Japanese aviators train to survive cold

Base Info
Japan Maritime Self-Defense Force aviators assist each other in boarding an inflatable raft during Winter Survival Training at Marine Corps Air Station Iwakuni, Japan, March 9-11, 2016. (U.S. Marine Corps photo by Lance Cpl. Aaron Henson/Released)
Japan Maritime Self-Defense Force aviators assist each other in boarding an inflatable raft during Winter Survival Training at Marine Corps Air Station Iwakuni, Japan, March 9-11, 2016. (U.S. Marine Corps photo by Lance Cpl. Aaron Henson/Released)

Japanese aviators train to survive cold

by: Lance Cpl. Aaron Henson, Marine Corps Air Station Iwakuni, Japan | .
U.S. Marine Corps | .
published: March 19, 2016

MARINE CORPS AIR STATION IWAKUNI, Japan -- Japan Maritime Self-Defense Force aviators traveled to the harbor at Marine Corps Air Station Iwakuni, Japan, to conduct Winter Survival Training March 9-11, 2016.

Mandatory for all aviators and aircrew, the JMSDF conducts this training semi-annually, once in the summer and once in the winter.

“This winter training helps ensure our aviators have the skills necessary to survive in case of a contingency situation over the water,” said JMSDF Lt. j.g. Yusuke Fujimoto.

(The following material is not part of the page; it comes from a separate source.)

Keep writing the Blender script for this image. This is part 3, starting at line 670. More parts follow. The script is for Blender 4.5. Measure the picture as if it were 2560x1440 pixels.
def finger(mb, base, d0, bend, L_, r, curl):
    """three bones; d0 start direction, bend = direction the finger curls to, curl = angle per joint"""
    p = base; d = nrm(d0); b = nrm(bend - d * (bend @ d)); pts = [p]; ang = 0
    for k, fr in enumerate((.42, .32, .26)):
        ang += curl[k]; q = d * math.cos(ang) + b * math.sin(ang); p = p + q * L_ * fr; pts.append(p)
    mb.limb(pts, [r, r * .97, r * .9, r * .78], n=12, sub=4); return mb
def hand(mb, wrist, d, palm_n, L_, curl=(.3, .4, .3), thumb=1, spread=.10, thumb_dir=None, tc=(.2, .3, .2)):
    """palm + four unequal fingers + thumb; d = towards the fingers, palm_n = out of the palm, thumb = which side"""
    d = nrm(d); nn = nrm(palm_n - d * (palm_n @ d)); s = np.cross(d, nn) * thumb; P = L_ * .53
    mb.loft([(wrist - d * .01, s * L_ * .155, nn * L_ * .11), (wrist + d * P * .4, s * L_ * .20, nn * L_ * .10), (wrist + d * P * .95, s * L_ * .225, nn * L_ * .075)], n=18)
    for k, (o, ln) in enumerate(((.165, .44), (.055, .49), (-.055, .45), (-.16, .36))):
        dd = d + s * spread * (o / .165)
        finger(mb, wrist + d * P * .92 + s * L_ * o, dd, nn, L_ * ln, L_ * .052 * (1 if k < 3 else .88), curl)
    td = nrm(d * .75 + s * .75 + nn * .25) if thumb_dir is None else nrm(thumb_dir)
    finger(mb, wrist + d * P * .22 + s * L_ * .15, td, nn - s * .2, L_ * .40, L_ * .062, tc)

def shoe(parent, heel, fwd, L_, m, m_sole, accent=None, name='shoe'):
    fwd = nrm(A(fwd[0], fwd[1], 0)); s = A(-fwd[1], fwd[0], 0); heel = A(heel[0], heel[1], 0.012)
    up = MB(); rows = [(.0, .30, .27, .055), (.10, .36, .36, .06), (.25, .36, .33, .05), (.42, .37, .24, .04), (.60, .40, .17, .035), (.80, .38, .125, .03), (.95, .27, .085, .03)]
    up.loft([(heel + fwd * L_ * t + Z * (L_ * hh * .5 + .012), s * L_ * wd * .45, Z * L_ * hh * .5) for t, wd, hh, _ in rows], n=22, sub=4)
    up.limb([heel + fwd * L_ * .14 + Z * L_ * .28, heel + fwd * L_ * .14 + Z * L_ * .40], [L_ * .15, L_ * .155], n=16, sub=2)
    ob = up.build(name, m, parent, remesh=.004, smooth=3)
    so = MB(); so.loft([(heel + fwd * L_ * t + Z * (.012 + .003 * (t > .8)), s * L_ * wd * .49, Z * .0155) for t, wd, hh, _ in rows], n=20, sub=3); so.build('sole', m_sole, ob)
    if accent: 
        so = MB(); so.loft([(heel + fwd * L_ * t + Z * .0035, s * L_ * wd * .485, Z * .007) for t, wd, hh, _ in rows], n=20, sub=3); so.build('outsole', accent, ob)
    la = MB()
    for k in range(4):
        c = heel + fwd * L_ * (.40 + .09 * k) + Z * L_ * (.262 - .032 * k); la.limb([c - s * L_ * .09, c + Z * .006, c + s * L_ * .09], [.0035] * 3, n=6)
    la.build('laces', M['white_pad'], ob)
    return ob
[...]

To start the training aviators fired off a flare-gun and a pencil-gun which is a smaller version of a flare gun. The aviators then set off two smoke signals: red smoke for daytime and gray smoke with a red flashing light for nighttime.

“I think the flare and smoke training was important because you can’t be lost and not know what to do with your gear in an emergency situation,” said Fujimoto.

The final portion consisted of drifting training where the aviators dressed in Taikan Taisui Fuku, a cold and water resistant suit. They then jumped into the water, swam to inflatable-life-saving boats and worked as a team to climb aboard.

Aviators that fly rotary-wing aircraft are required to wear the cold and water resistant suits during flights because if a problem occurred while in the air, the crew wouldn’t have time to put on the suits before hitting the water.

Aviators that fly-fixed wing aircraft are not required to wear the suits during flights because their aircraft have the ability to stay afloat before submerging, which affords the crew time to get in the suits.

“My favorite part was the drifting training,” said JMSDF Petty Officer 1st Class Kimihiko Irie. “It is rare for us to drift and wear all of the gear. If you don’t train, you can’t take care of what you need to do in a contingency situation.”

After boarding the boats, the crew then disembarked and swam to shore to conclude their training.

“It is important to conduct this training because the aviators have many skills and one is survival,” said JMSDF Lt. Cmdr. Kiyoshi Saito, public relations officer for Fleet Air Wing 31. “In the case of an emergency situation, we can have another chance and survive.”